There is this idea which we have returned to regularly in the club, that change in one’s wardrobe ought not to happen all at once but rather as a slow process of acquisition and relinquishment. The club remains anti wardrobe overhaul. It is, however, in the nature of engaging with a hobby, and that this is, an expected amount of acquisition of knowledge and subsequent acquisition of items from a new place of information. This is intensified when one is still making sense of said hobby. In relation to my own changes, the progression is visible in increments (if you're willing to ignore the time I bought four jackets in the space of a month), we got here by way of a lot of trial and error and arrived, for now, at a much more mature expression of largely the same desires. A year is both a shockingly short and surprisingly long time for this to happen within, perhaps.
Change is inevitable, there are times when it’ll happen slowly, and others where it sneaks up quick. I think buying secondhand is the most important part if one does find themselves in a period of rapid change. This is fundamentally a consumerist pursuit, as much as I might rail against that fact; excitement will result in purchase, the massive environmental and fiscal savings that can be had from buying vintage and secondhand make this fact a little easier to stomach. So, whilst we all know a wardrobe edit every season is ridiculous, being mindful of the fact one's taste is changing is the simplest way to engage with this development healthily, get some cool new sh*t, let some old sh*t go, compare the way you dress now to one, two, five years ago, map the trends in your own style, go out and set some new ones.

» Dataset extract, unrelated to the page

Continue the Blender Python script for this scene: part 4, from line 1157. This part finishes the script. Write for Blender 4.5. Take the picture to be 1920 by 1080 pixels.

That’s all from me, I sincerely hope this hasn't been too self referential, that its been worthwhile you being here. Thank you very, very kindly for attending The Prep Club, the reception I’ve enjoyed up to this point has far exceeded what I set out to achieve a year ago, and I owe that entirely to you, club members. Here’s to a good start, and to a great sophomore year going forwards.
Prep Club adjourned, thank you ever so much and I’ll hopefully see you at the next one.